Lake Havasu Unified School District isn’t going to take the state’s assessment that Thunderbolt is a failing middle school lying down.

Next week, LHUSD will join some other school districts from across the state who already issued a formal appeal railing against the grades they received from the state. The appeals voice a collective opposition that the formula used to determine A-F letter grades is flawed and the data incorrect.

With several records requests submitted, LHUSD Superintendent Diana Asseier has begun an analysis of the recent release of the “preliminary” grades issued by the Arizona State Board of Education that assigned an F letter grade to Thunderbolt.

Asseier has stood steadfast that the school is not a failure.

“I’ve gotten some criticism for defending the school,” Asseier said. “People who know me know I wouldn’t defend it if it was that bad. My request is call me and we will look at the data. I’m not going to make excuses; I’m going to show the data.”

At the root of the issue is the formula used to determine proficiency and growth in English and math.

The state assigns 30 points for proficiency. Thunderbolt received 16. For growth, there are 50 points possible. Thunderbolt received 19.5.

“When they look at growth – and this is where it gets really bad – if a student was highly proficient and they stayed highly proficient between seventh and eighth grade, the school received zero points,” Asseier said.”

The only way a student can receive a full point for growth is if they are minimally proficient the first year and they show a great deal of growth in eighth grade.

“Under the formula if you have kids who are proficient or highly proficient you get penalized,” Asseier said.

The formula problem is best illustrated in math at Thunderbolt for seventh graders who were highly proficient in math taking Algebra I in eighth grade. A more rigorous discipline, students in Algebra I who fall in proficiency – even minimally – cost the school points.
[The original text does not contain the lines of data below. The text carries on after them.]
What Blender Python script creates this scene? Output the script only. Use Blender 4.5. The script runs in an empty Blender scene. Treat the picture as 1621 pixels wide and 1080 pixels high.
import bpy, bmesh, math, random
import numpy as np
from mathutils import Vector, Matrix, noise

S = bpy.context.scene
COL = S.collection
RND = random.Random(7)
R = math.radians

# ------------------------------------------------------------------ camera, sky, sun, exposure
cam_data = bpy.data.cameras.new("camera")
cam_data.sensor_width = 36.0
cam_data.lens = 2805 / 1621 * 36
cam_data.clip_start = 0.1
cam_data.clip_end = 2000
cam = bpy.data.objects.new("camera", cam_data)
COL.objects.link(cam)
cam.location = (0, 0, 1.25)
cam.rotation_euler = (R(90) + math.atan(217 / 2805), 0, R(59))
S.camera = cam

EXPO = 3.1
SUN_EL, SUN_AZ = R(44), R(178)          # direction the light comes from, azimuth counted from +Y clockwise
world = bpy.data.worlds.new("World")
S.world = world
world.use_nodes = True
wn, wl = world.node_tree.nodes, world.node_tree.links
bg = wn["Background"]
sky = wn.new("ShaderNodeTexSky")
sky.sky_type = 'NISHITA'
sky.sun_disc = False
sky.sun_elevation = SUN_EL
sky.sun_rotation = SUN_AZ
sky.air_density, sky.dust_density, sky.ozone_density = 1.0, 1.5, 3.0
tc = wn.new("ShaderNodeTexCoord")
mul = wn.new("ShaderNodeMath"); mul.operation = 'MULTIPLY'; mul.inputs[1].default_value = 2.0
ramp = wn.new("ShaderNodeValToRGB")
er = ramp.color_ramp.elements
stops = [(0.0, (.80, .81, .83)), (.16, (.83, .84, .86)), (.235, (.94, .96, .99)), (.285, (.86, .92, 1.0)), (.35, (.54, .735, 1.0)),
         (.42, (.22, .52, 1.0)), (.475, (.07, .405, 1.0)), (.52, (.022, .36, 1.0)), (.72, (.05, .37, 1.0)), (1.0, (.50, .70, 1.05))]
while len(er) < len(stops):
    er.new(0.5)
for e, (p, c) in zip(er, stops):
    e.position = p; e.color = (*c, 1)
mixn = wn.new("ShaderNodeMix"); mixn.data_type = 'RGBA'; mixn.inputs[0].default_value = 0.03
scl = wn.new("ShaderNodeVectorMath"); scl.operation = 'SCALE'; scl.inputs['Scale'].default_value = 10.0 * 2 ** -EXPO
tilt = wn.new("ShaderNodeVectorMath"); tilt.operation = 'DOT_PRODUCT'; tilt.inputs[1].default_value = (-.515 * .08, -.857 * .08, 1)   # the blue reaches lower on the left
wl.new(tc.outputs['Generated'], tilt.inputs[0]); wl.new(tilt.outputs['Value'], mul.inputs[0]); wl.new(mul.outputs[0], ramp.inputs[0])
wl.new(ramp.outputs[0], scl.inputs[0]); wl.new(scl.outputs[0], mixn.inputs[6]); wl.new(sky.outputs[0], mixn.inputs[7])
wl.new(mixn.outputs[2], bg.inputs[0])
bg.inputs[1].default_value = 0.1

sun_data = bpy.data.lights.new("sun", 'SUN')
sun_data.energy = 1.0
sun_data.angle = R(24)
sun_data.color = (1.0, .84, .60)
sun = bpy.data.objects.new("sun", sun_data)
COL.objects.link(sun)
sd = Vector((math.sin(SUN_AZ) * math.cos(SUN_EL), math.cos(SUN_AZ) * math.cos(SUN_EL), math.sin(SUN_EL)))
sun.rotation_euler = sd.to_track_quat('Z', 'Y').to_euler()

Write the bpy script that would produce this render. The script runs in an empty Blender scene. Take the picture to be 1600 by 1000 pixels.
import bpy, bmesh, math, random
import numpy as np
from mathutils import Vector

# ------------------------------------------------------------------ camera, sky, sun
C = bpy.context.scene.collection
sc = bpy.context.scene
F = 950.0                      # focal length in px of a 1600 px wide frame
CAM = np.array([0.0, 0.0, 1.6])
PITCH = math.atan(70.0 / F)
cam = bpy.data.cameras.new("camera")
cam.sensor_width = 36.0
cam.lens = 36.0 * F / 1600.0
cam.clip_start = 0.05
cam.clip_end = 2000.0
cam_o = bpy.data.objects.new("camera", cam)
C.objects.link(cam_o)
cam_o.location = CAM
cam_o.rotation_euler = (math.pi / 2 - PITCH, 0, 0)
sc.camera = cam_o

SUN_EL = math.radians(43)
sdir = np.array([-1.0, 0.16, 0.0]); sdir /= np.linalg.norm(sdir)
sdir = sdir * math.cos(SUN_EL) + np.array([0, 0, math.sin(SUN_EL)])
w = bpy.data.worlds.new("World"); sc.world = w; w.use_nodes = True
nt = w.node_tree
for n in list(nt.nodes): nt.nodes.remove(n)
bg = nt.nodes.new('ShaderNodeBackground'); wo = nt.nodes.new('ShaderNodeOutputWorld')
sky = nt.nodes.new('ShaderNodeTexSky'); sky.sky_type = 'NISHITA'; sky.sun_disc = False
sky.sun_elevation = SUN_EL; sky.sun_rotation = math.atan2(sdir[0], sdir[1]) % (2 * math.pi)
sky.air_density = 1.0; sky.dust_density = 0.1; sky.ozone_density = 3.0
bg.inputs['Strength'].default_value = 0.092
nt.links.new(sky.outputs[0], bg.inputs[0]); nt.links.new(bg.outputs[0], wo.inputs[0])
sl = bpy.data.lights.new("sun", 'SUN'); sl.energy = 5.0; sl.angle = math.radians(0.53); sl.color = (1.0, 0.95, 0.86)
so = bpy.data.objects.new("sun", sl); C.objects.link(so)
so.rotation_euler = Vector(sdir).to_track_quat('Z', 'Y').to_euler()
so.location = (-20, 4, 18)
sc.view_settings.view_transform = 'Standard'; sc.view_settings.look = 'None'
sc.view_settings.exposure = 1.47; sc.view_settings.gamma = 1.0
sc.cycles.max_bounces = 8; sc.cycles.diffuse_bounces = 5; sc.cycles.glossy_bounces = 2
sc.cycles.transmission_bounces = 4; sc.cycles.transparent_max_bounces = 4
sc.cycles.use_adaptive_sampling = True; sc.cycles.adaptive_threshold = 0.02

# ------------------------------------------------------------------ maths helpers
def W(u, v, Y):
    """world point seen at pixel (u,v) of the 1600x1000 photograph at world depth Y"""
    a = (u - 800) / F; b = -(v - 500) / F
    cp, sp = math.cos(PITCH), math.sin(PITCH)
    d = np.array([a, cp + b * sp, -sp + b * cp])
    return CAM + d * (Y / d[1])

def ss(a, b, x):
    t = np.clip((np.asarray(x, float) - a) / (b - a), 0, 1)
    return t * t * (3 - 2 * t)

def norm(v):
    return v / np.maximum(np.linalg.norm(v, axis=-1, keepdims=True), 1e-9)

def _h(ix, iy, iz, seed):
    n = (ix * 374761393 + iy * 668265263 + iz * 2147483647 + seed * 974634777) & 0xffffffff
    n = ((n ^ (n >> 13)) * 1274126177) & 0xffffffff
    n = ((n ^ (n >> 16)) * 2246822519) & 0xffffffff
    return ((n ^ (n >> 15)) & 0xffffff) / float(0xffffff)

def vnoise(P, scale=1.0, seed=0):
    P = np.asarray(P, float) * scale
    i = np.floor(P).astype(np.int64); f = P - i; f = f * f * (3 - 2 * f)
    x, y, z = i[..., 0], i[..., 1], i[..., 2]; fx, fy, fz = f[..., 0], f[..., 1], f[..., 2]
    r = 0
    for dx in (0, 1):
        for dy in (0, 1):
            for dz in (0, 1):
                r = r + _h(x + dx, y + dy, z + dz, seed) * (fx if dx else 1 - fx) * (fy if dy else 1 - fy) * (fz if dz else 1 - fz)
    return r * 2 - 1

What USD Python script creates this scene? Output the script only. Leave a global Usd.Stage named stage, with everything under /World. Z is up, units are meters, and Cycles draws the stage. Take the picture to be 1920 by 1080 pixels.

“The state does not consider the course they only consider growth,” Asseier said. “Even though the majority of our kids remained preforming at a high level the school received zero points.”

More than 95 percent of Thunderbolts eighth grade students scored proficient or highly proficient on last year’s state assessment test.

Other factors that led to Thunderbolt not receiving points other middle schools enjoy include having a student for three years. Thunderbolt’s two year configuration cost them points in this category.

Career and Technical Education (CTE) courses offered at Thunderbolt are also a bone of contention. Although the high school receives points for CTE classes the middle school does not because there is no category in the K-8 formula.

Points not received for chronic absenteeism – students with 18 days or more out of school – is also a concern.

“Chronic absenteeism we received zero points,” Asseier said. “We believe there is a data error because it’s showing Thunderbolt had 3 percent chronic absenteeism last year and 14 percent this year.”

With a 95 percent attendance record, Asseier said, “No way they can have 14 percent of the kids being chronic absentees. If the state doesn’t change the formula and correct the data issues we are going to continue to struggle.”